Pressure-treated wood isn’t as durable as concrete, but due to the fibrous nature of wood, this type of foundation is more resistant to extreme cold, frost heaves, and other freezing conditions. Additionally, the wood is used to elevate the home off the ground, which helps protect the house from water damage and pest infestations.


  • Energy-efficient with proper construction
  • Relatively long-lasting
  • Easier to use in extremely cold or remote locations
  • Environmentally friendly


  • Vulnerable to rot and water damage
  • Improperly treated wood is at risk of insect damage
  • Time-consuming to construct

Factors to Consider When Selecting a Foundation

Consider the average temperature, humidity, and climate when choosing a foundation type. Full basements and crawl spaces are good for colder climates, while slab-on-grade and pier and beam foundations are better for warmer locations. The durability and resistances of the foundation material should also be factored in when deciding on the right foundation.

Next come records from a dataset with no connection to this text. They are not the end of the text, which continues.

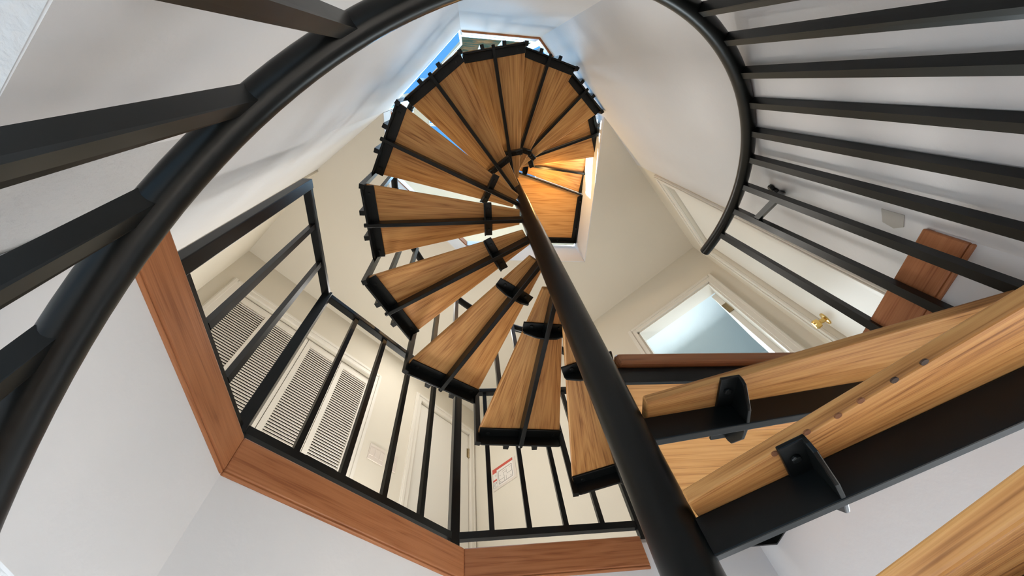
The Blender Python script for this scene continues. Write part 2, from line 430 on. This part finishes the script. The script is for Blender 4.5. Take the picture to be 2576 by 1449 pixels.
# middle floor slab with octagonal opening
OPM = [(-.320, -.805), (.197, -.805), (.705, -.302), (.705, .785), (-.276, .785), (-.795, .262), (-.798, -.303)]
OUTM = [(-2.9, -2.2), (2.9, -2.2), (2.9, 3.4), (-2.9, 3.4)]
o = ring_slab('floor_middle', OUTM, OPM, 0, .01, FLOORM); o.location.z = ZZ(FL - .01) * S
o = ring_slab('ceiling_lower', OUTM, OPM, 0, FL - .012 - LC, ROUGHW); o.location.z = ZZ(LC) * S
# white plastered faces of the opening below the trim
def lining(name, pts, z0, z1, mat, th=.006):
    P = [Vector(p) for p in pts]
    m = MB()
    for i in range(len(P) - 1):
        a, b = P[i], P[i + 1]; t = (b - a).normalized(); n = Vector((-t.y, t.x)) * th
        m.prism([tuple(a), tuple(b), tuple(b + n), tuple(a + n)], ZZ(z0), ZZ(z1))
    return struct(m.build(name, mat))
lining('wall_shaft', [(.704, -.305), (.704, .784), (-.276, .784), (-.794, .262), (-.794, -.306)], .295, FL - .014, WHITE)
# cherry trim boards
def trim(name, a, b, z0, z1, th=.018, ca=0, cb=0, mat=CHERRY):
    """board whose visible face runs a-b; ca/cb lengthen the back edge for mitres"""
    a, b = Vector(a), Vector(b); ln = (b - a).length; ang = math.atan2(b.y - a.y, b.x - a.x)
    m = MB(); m.prism([(0, 0), (ln, 0), (ln + cb, th), (-ca, th)], 0, z1 - z0)
    m.prism([(.0, .001), (ln, .001), (ln + cb * .9, th), (-ca * .9, th)], -.008, 0)
    o = m.build(name, mat, bevel=.0035); place(o, a.x, a.y, ZZ(z0), ang); return struct(o)
T = .017
tt = math.tan(R_(22.5)) * T
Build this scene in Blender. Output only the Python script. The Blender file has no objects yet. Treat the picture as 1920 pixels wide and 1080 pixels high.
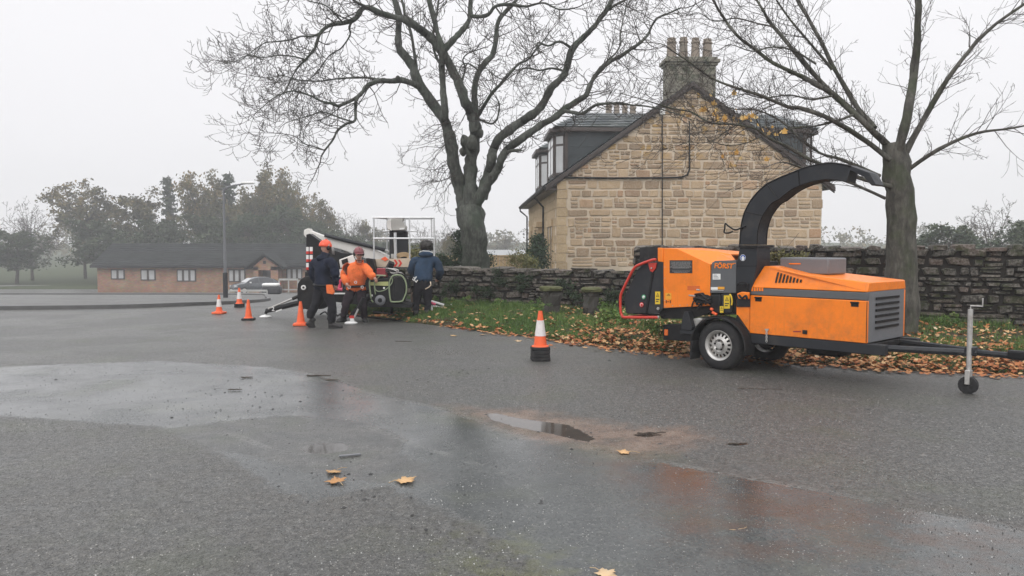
import bpy, math, random, json
import numpy as np
from mathutils import Vector, Matrix, noise as mnoise

random.seed(7)
rs = np.random.RandomState(11)
PI = math.pi
sc = bpy.context.scene
COL = sc.collection

# ------------------------------------------------------------------ camera
F_PX, CAM_H, PITCH = 1490.0, 1.65, math.atan(78 / 1490.0)
cam_d = bpy.data.cameras.new('camera')
cam_d.sensor_width = 36.0
cam_d.lens = 36.0 * F_PX / 1920.0
cam_d.clip_start = 0.1
cam_d.clip_end = 3000
cam = bpy.data.objects.new('camera', cam_d)
COL.objects.link(cam)
cam.location = (0, 0, CAM_H)
cam.rotation_euler = (PI / 2 - PITCH, 0, 0)
sc.camera = cam

# ------------------------------------------------------------------ sky, sun, exposure
world = bpy.data.worlds.new('World')
sc.world = world
world.use_nodes = True
wt = world.node_tree
wt.nodes.clear()
SUN_EL, SUN_AZ = math.radians(38), math.radians(200)
w_out = wt.nodes.new('ShaderNodeOutputWorld')
w_bg = wt.nodes.new('ShaderNodeBackground')
w_sky = wt.nodes.new('ShaderNodeTexSky')
w_sky.sky_type = 'NISHITA'
w_sky.sun_disc = False
w_sky.sun_elevation = SUN_EL
w_sky.sun_rotation = SUN_AZ
w_hs = wt.nodes.new('ShaderNodeHueSaturation')
w_hs.inputs['Saturation'].default_value = 0.25
w_tc = wt.nodes.new('ShaderNodeTexCoord')
w_sep = wt.nodes.new('ShaderNodeSeparateXYZ')
w_ramp = wt.nodes.new('ShaderNodeValToRGB')
w_ramp.color_ramp.elements[0].position = 0.0
w_ramp.color_ramp.elements[0].color = (7.9, 7.8, 8.0, 1)
w_ramp.color_ramp.elements[1].position = 1.0
w_ramp.color_ramp.elements[1].color = (17.5, 17.6, 18.2, 1)
e = w_ramp.color_ramp.elements.new(0.32)
e.color = (8.3, 8.2, 8.4, 1)
w_noise = wt.nodes.new('ShaderNodeTexNoise')
w_noise.inputs['Scale'].default_value = 1.7
w_noise.inputs['Detail'].default_value = 3
w_mr = wt.nodes.new('ShaderNodeMapRange')
w_mr.inputs['To Min'].default_value = 0.95
w_mr.inputs['To Max'].default_value = 1.05
w_mul = wt.nodes.new('ShaderNodeMix')
w_mul.data_type = 'RGBA'; w_mul.blend_type = 'MULTIPLY'
w_mul.inputs[0].default_value = 1.0
w_mix = wt.nodes.new('ShaderNodeMix')
w_mix.data_type = 'RGBA'
w_mix.inputs[0].default_value = 0.94          # thick even cloud over the clear sky
L = wt.links.new
L(w_tc.outputs['Generated'], w_sep.inputs[0]); L(w_sep.outputs['Z'], w_ramp.inputs[0])
L(w_tc.outputs['Generated'], w_noise.inputs['Vector']); L(w_noise.outputs['Fac'], w_mr.inputs['Value'])
L(w_ramp.outputs['Color'], w_mul.inputs[6]); L(w_mr.outputs[0], w_mul.inputs[7])
L(w_sky.outputs['Color'], w_hs.inputs['Color'])
L(w_hs.outputs['Color'], w_mix.inputs[6]); L(w_mul.outputs[2], w_mix.inputs[7])
L(w_mix.outputs[2], w_bg.inputs['Color'])
w_bg.inputs['Strength'].default_value = 0.1
L(w_bg.outputs[0], w_out.inputs['Surface'])

sun_d = bpy.data.lights.new('sun', 'SUN')
sun_d.energy = 0.8
sun_d.angle = math.radians(40)
sun_d.color = (1.0, 0.97, 0.93)
sun = bpy.data.objects.new('sun', sun_d)
COL.objects.link(sun)
sd = Vector((math.sin(SUN_AZ) * math.cos(SUN_EL), math.cos(SUN_AZ) * math.cos(SUN_EL), math.sin(SUN_EL)))
sun.rotation_euler = sd.to_track_quat('Z', 'Y').to_euler()
sun.location = (0, -10, 30)

sc.view_settings.view_transform = 'Standard'
sc.view_settings.look = 'None'
sc.view_settings.gamma = 1.0
sc.view_settings.use_curve_mapping = False
sc.view_settings.exposure = 0.3
sc.render.engine = 'CYCLES'
sc.cycles.use_denoising = True
sc.cycles.max_bounces = 8
sc.cycles.diffuse_bounces = 3
sc.cycles.glossy_bounces = 3
sc.cycles.transparent_max_bounces = 8
sc.cycles.volume_bounces = 4
HAZE = 0.0020

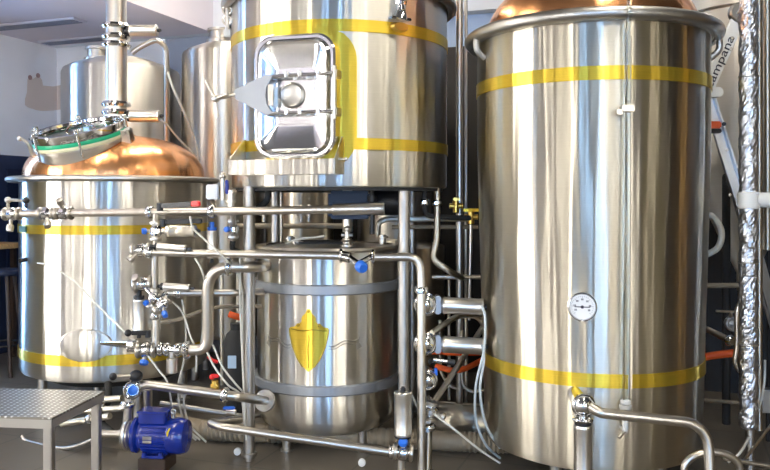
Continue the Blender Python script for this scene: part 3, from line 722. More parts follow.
# ------------------------------------------------------------------ valves
def tube_valve(label, p, axis, r, name='tube_valve', group=None, knob=None, knobdir=(0, -1, 0), knobL=.08, bodyR=1.7, handle=None, m='polish'):
    """in-line hygienic valve: body, two clamp liners, optional coloured knob or lever"""
    p = Vector(p); a = Vector(axis).normalized()
    o = thing(name, label, 'valve', p, group)
    b = nb(); lathe(b, [(0, -.05), (r*1.1, -.05), (r*1.2, -.03), (r*bodyR, -.016), (r*bodyR, .016), (r*1.2, .03), (r*1.1, .05), (0, .05)], p, a, 28); link('valve_body', b, M[m], o)
    for s in (-1, 1):
        b = nb(); clampring(b, p+a*(.05*s), a, r*1.05, .014); link('clamp', b, M['steel'], o)
    if knob:
        d = Vector(knobdir).normalized(); q = p+d*(r*bodyR)
        b = nb(); cyl(b, p+d*r, q+d*knobL*.6, r*.45); link('stem', b, M['steel'], o)
        b = nb(); lathe(b, [(0, knobL*.35), (r*.8, knobL*.4), (r*.95, knobL*.6), (r*.8, knobL*.95), (0, knobL)], q, d, 24); link('knob', b, M[knob], o)
    if handle:
        d, L, hm, em = handle; d = Vector(d).normalized()
        side = d.cross(a).normalized() if abs(d.dot(a)) < .9 else Vector((0, -1, 0))
        q = p+Z*r*bodyR*.9-Vector((0, .02, 0))
        b = nb(); cyl(b, p, q, r*.5); cyl(b, q, q+d*L, r*.26); link('lever', b, M[hm], o)
        b = nb(); cyl(b, q+d*L*.8, q+d*L, r*.4, seg=16); ball(b, q+d*L, r*.45); link('grip', b, M[em], o)
    return o

R_A, R_B = .026, .025
# pipe A: long upper header
A0, A1, A2, A3 = P(4, 214, 5.25), P(248, 211, 4.93), P(336, 209.5, 4.86), P(384, 208.5, 4.82)
dA = (A1-A0).normalized()
def onA(px):
    t_ = (px-4)/(248-4); D_ = 1/((1-t_)/5.25+t_/4.93); return P(px, 214-3*t_, D_)
hp = pipe('long upper horizontal steel pipe running from the left edge across the centre poles', [A0, A1, A2], R_A, fil=0, clamps=[(onA(150), dA), (onA(212), dA)])
b = nb(); tube(b, [A2-(A3-A2).normalized()*.02, A3], .036, 20); link('reducer', b, M['steel'], hp)
ev = tube_valve('clamped end valve with black-knobbed steel lever at the left edge', onA(12), dA, R_A, knob='steel', knobdir=(0, -.3, -1))
tube_valve('in-line valve on the upper pipe left part, over the gold band, nearer the badge', onA(47), dA, R_A, knob='steel', knobdir=(.3, -.6, -.7), group='twin valves on the upper pipe')
tube_valve('in-line valve on the upper pipe left part, second from the end, right of its twin', onA(64), dA, R_A, knob='steel', knobdir=(0, -.6, .7), group='twin valves on the upper pipe')
o = ev
b = nb(); cyl(b, P(8, 200, 5.2), P(25, 200.5, 5.1), .010); ball(b, P(8, 200, 5.2), .022); cyl(b, P(8, 212, 5.23), P(8, 200, 5.2), .010); lh = link('lever', b, M['steel'], o)
b = nb(); ball(b, P(26, 200.5, 5.1), .022, seg=20); link('lever_knob', b, M['black'], lh)
# black lever handles by x=160-205
def lever_bar(label, p0, p1, r, m='black', tip=None, group=None):
    o = thing('valve_lever', label, 'handle', p0, group); p0 = Vector(p0); p1 = Vector(p1)
    b = nb(); d = (p1-p0); x, y, a = basis(d); box(b, (p0+p1)/2, (r*1.3, r*2.0, d.length), axes=(x, y, a), bev=r*.3); cyl(b, p0-Z*r*2, p0+Z*r*1.2, r*1.3); link('lever', b, M[m], o)
    if tip:
        b = nb(); q = p1; box(b, q+d.normalized()*.03, (r*1.4, r*2.2, .07), axes=(x, y, a), bev=r*.4); link('tip', b, M[tip], o)
    return o
lever_bar('black flat valve lever with red tip lying along the top of the upper pipe', P(160, 206, 4.97), P(192, 204, 4.85), .016, tip='red')
lever_bar('black flat valve lever just under the upper pipe, without a red tip', P(163, 222, 4.98), P(202, 221, 4.92), .016)
# vertical branch x=156
pipe('short upright branch pipe joining the upper and second horizontal pipes at the left cluster', [onA(156), P(156, 252, 4.95)], .021, fil=0)
tube_valve('branch valve with bright blue knob between the two long horizontal pipes', P(156, 231, 4.99), (0, 0, 1), .023, knob='bluep', knobdir=(-1, -.5, 0), knobL=.05)
act_simple('dark bronze-reflecting actuator on the branch between the upper two pipes', P(162, 231, 4.95), (1, -.1, 0), .17, .042, 'tank_warm', capm='steel')
# pipe B
B0, B1, B2 = P(138, 252, 4.95), P(345, 256, 4.86), P(345, 256, 4.86)
dB = (B1-B0).normalized()
pipe('second long horizontal steel pipe crossing in front of the hop vessel', [B0, P(340, 256, 4.86)], R_B, fil=0, clamps=[(P(150, 252.3, 4.945), dB)])
tube_valve('three-way end valve on the left end of the second horizontal pipe', P(141, 250, 4.96), (1, 0, .1), .026, knob='steel', knobdir=(-.6, -.4, -.6), knobL=.06)
act_simple('small flat steel actuator lying above the second pipe at its left end', P(150, 246, 4.93), (1, -.1, -.07), .19, .026, 'steel')
o = thing('sampling_valve', 'angled sampling valve with big blue knob in front of the hop vessel', 'valve', P(346, 257, 4.86))
b = nb(); cyl(b, P(340, 256, 4.86), P(350, 258, 4.84), .034); ring(b, P(341, 256, 4.86), .036, .010, (1, 0, 0), 28, 8); cyl(b, P(347, 256, 4.86), P(361, 266, 4.72), .020); link('valve_body', b, M['polish'], o)
b = nb(); lathe(b, [(0, 0), (.026, 0), (.037, .02), (.037, .05), (.026, .07), (0, .072)], P(359, 265, 4.74), P(368, 272, 4.62)-P(359, 265, 4.74), 28); kn = link('knob', b, M['bluep'], o)
b = nb(); cyl(b, P(358, 264, 4.80), P(372, 256.5, 4.88), .018); ring(b, P(373, 256.5, 4.88), .034, .010, (1, 0, 0), 28, 8); link('side_port', b, M['polish'], o)
pipe('steel pipe bending from the blue sampling knob down past the right pole to the manifold', [P(374, 257, 4.88), P(420, 257, 4.84), P(421.5, 285, 4.84), P(421.5, 460, 4.8), P(421.5, 487, 4.8)], .027, fil=.13, clamps=[(P(421.5, 290, 4.84), (0, 0, 1))])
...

Concrete and stone are highly durable and resistant to water and pest infestations, but these materials come at a higher cost and may require more frequent maintenance than a wood foundation. Similarly, ICF foundations are one of the best choices for durability, resistance, and energy efficiency, but this material typically costs more than any other type of foundation.

There are many factors to consider when deciding on the right foundation for a new home. Homeowners should work with home builders to discuss the strengths and weaknesses of each foundation option. Professionals will be able to assess the location of the home and provide clear advice on how to proceed.